Peut-être serais-je prêt à débourser 10 000 ou 20 000 euros pour choisir le président si c’était possible. Certainement pas plus.
En revanche, pour gagner 50 millions au loto, je serais certainement prêt à en dépenser au moins 49.99, donc une somme infiniment plus importante. Et pourtant je ne joue pas au loto: il me faudrait donc être bien inconséquent pour aller voter !
Voyons maintenant le coût (C): pour le loto, les 2 euros ne représentent qu’une partie du coût. On va dire que j’estime le déplacement, le temps passé, etc, à environ 3 euros. Si j’étais Bill Gates, il faudrait multiplier par 100 000. Je dirai donc pour simplifier que voter me coûte aussi 3 euros (ces chiffres sont fantaisistes bien sûr, ils n’ont qu’une vocation d’illustration).

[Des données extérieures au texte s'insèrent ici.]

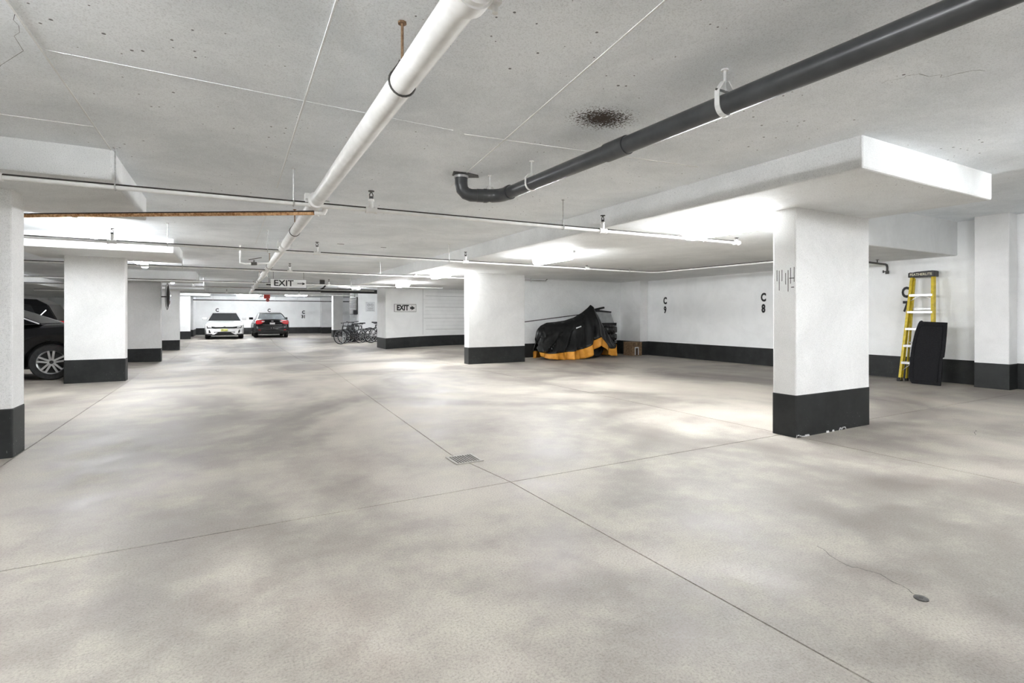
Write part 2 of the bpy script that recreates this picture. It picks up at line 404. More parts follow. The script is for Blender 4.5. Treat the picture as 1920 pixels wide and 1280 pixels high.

S’il y a une heure de queue, cela peut atteindre 20 euros (en effet, il m’est arrivé de donner 20 euros à quelqu’un dans une queue interminable pour passer devant tout le monde).
Bref, le coût est à peu près le même que dans le cas du loto.
Voyons maintenant le troisième élément de l’équation: la probabilité (p).
On sait que la probabilité de gagner au loto sur un seul tirage est comprise entre 1 sur 10 millions et 1 sur 100 millions suivant les loteries.
Je ne me hasarderai pas à calculer la probabilité que mon vote détermine le choix du candidat, c’est-à -dire la probabilité pour que les deux finalistes soient séparés par une ou zéro voix (hors la mienne), mais je ne crois pas m’aventurer beaucoup en affirmant qu’elle est du même ordre, au mieux, que celle de gagner au loto.
(Les mathématiciens pourraient sans doute nous donner une solution, basée j’imagine sur une loi normale centrée sur le score le plus probable, avec un écart-type raisonnable, etc..)
La conclusion est donc sans appel.
(p) et (C) sont sensiblement du même ordre pour le loto et les élections.
En revanche, (V) est dérisoire dans le cas des élections par rapport au cas du loto.
Donc, de mon point de vue, et si l’on n’a pas d’autre raison de voter que l’espérance de changer le résultat, il est beaucoup moins rationnel de voter au second tour de la présidentielle que de jouer constamment au loto.
Il me reste à répondre à l’objection que tout le monde fait devant mes arguments:
* Si tout le monde pensait comme toi, personne ne voterait. *
Je m’en réjouis. Les hommes de l’Etat seraient sérieusement décrédibilisés.
Cependant, il s’agit là d’un argument sans pertinence aucune: ce que je fais est indépendant de ce que les font les autres: ce n’est pas parce que je ne vote pas que brusquement, plus personne ne va voter. J’explique les raisons pour lesquels JE ne vote pas. Cela n’engage que moi et ne concerne que moi. Mes explications en tant que telles pourraient avoir une influence sur l’attitude de quelques-uns, certes, mais non le fait que je vote ou non.